Hans-Joerg Wiedl holds a blunt-nosed viper
© AFP Henghameh Fahimi

Now the church has come to the rescue. For Wiedl, it was only natural.

"We are Christians and we believe that fauna and flora were created by God, as God created all creatures. It is only human to protect and respect what we have in nature, or we are not human," he says.

Ever since the Garden of Eden, the snake has been seen as a symbol of Satan. "Upon thy belly shall thou go, and dust shall thou eat all the days of thy life," God ordered the creature behind the Original Sin.

But the snake handlers of the Pentecostal Church in the United States venerate them, taking literally the order of Jesus to "take up serpents".

On the Greek island of Cephalonia, each August 15, the feast of the Virgin Mary, "holy snakes" crawl to a particular church in Markopoulo village and crawl onto her icon, in what is regarded as a portent of good luck.

Cyprus and its snakes go back a long way. In 321 AD, Roman Empress Helena thought the island was uninhabitable because of its snakes and brought a shipload of cats to exterminate them.

For Wiedl, 62, it has also been a long crusade.

"My whole life has been trying to learn about wildlife. I love to observe, in the wild, because I have great respect for nature. I want people to feel what I feel," he says.

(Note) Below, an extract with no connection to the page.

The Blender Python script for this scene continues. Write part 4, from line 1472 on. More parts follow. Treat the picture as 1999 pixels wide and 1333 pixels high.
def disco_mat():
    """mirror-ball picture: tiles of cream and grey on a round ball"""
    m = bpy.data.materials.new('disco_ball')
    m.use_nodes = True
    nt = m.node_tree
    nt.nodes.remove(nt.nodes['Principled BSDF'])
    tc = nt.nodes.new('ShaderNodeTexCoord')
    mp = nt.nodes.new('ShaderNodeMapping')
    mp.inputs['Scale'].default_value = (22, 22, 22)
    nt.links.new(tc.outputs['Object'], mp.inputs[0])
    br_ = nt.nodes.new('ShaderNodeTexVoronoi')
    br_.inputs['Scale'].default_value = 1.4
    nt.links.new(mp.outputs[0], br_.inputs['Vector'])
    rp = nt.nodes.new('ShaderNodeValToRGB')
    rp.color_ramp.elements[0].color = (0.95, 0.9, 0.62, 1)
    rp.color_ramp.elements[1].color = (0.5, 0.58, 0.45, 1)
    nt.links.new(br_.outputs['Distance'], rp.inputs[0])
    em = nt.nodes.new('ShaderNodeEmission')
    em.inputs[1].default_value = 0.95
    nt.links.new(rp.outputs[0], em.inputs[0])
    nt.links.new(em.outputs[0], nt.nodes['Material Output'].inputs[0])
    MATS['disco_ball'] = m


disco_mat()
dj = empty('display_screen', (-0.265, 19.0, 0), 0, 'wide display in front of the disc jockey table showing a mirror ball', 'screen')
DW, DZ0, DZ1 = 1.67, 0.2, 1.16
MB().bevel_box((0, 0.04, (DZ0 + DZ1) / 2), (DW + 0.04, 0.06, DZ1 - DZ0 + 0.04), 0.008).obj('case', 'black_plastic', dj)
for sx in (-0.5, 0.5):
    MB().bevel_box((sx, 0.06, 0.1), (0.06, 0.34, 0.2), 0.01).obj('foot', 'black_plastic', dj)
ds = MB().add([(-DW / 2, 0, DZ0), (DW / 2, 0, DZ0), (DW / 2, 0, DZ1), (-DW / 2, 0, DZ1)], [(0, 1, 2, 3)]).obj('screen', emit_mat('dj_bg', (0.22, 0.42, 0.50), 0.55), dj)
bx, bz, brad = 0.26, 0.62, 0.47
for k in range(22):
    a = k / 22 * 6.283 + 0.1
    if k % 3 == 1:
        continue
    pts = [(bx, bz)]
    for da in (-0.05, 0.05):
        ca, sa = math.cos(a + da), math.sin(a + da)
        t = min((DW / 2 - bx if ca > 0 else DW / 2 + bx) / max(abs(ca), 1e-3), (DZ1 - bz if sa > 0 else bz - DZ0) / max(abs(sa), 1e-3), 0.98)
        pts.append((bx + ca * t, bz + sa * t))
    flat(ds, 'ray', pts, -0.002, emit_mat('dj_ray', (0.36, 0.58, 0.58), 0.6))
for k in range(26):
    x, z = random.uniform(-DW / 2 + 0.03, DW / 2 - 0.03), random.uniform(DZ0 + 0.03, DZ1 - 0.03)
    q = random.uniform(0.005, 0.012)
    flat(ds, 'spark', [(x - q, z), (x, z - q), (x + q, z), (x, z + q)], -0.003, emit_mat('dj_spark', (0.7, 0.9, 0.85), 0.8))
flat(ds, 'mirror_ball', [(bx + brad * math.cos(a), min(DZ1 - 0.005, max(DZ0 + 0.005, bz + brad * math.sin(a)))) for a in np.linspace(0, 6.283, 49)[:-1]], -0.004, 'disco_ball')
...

"I was in the jungles of South America, Africa and Asia, and I learnt from the local people that you should never kill more than what you need to survive. For modern society, nothing is ever enough."

A devoted naturalist, Wiedl won an honorable mention in the 1993 Rolex Awards and was awarded the Austrian Cross of Honour for Science and Art in 1998.

The latter came some 20 years after he stepped on a landmine, a man-made peril rather than a poisonous snake, during a tour of duty in the Middle East and was forced to leave the Austrian army.

His hopes for the survival of the Cyprus grass snake are now pinned on Ayios Neophytos, a monastery carved from a cliff and founded by a 12th century saint who lived an ascetic life or praying, writing and fasting.